قَالَ هَنَّادٌ قَالَ: "وَيَأْتِيهِ مَلَكَانِ فَيُجْلِسَانِهِ فَيَقُولاَنِ لَهُ: مَنْ رَبُّكَ فَيَقُولُ: رَبِّىَ اللَّهُ. فَيَقُولاَنِ لَهُ: مَا دِينُكَ فَيَقُولُ: دِينِى الإِسْلاَمُ. فَيَقُولاَنِ لَهُ: مَا هَذَا الرَّجُلُ الَّذِى بُعِثَ فِيكُمْ قَالَ فَيَقُولُ: هُوَ رَسُولُ اللَّهِ صلى الله عليه وسلم. فَيَقُولاَنِ: وَمَا يُدْرِيكَ فَيَقُولُ: قَرَأْتُ كِتَابَ اللَّهِ فَآمَنْتُ بِهِ وَصَدَّقْتُ."
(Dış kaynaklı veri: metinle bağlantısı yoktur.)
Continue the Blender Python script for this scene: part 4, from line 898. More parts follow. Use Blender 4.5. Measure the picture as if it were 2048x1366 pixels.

زَادَ فِى حَدِيثِ جَرِيرٍ: فَذَلِكَ قَوْلُ اللَّهِ عَزَّ وَجَلَّ "(يُثَبِّتُ اللَّهُ الَّذِينَ آمَنُوا)." الآيَةَ. ثُمَّ اتَّفَقَا قَالَ: "فَيُنَادِى مُنَادٍ مِنَ السَّمَاءِ: أَنْ قَدْ صَدَقَ عَبْدِى فَأَفْرِشُوهُ مِنَ الْجَنَّةِ، وَافْتَحُوا لَهُ بَابًا إِلَى الْجَنَّةِ وَأَلْبِسُوهُ مِنَ الْجَنَّةِ. قَالَ: فَيَأْتِيهِ مِنْ رَوْحِهَا وَطِيبِهَا. قَالَ: وَيُفْتَحُ لَهُ فِيهَا مَدَّ بَصَرِهِ. قَالَ: وَإِنَّ الْكَافِرَ. فَذَكَرَ مَوْتَهُ قَالَ: وَتُعَادُ رُوحُهُ فِى جَسَدِهِ وَيَأْتِيهِ مَلَكَانِ فَيُجْلِسَانِهِ فَيَقُولاَنِ: مَنْ رَبُّكَ فَيَقُولُ: هَاهْ هَاهْ هَاهْ لاَ أَدْرِى. فَيَقُولاَنِ لَهُ: مَا دِينُكَ فَيَقُولُ: هَاهْ هَاهْ لاَ أَدْرِى. فَيَقُولاَنِ: مَا هَذَا الرَّجُلُ الَّذِى بُعِثَ فِيكُمْ فَيَقُولُ: هَاهْ هَاهْ لاَ أَدْرِى. فَيُنَادِى مُنَادٍ مِنَ السَّمَاءِ: أَنْ كَذَبَ فَأَفْرِشُوهُ مِنَ النَّارِ وَأَلْبِسُوهُ مِنَ النَّارِ، وَافْتَحُوا لَهُ بَابًا إِلَى النَّارِ. قَالَ: فَيَأْتِيهِ مِنْ حَرِّهَا وَسَمُومِهَا. قَالَ: وَيُضَيَّقُ عَلَيْهِ قَبْرُهُ حَتَّى تَخْتَلِفَ فِيهِ أَضْلاَعُهُ."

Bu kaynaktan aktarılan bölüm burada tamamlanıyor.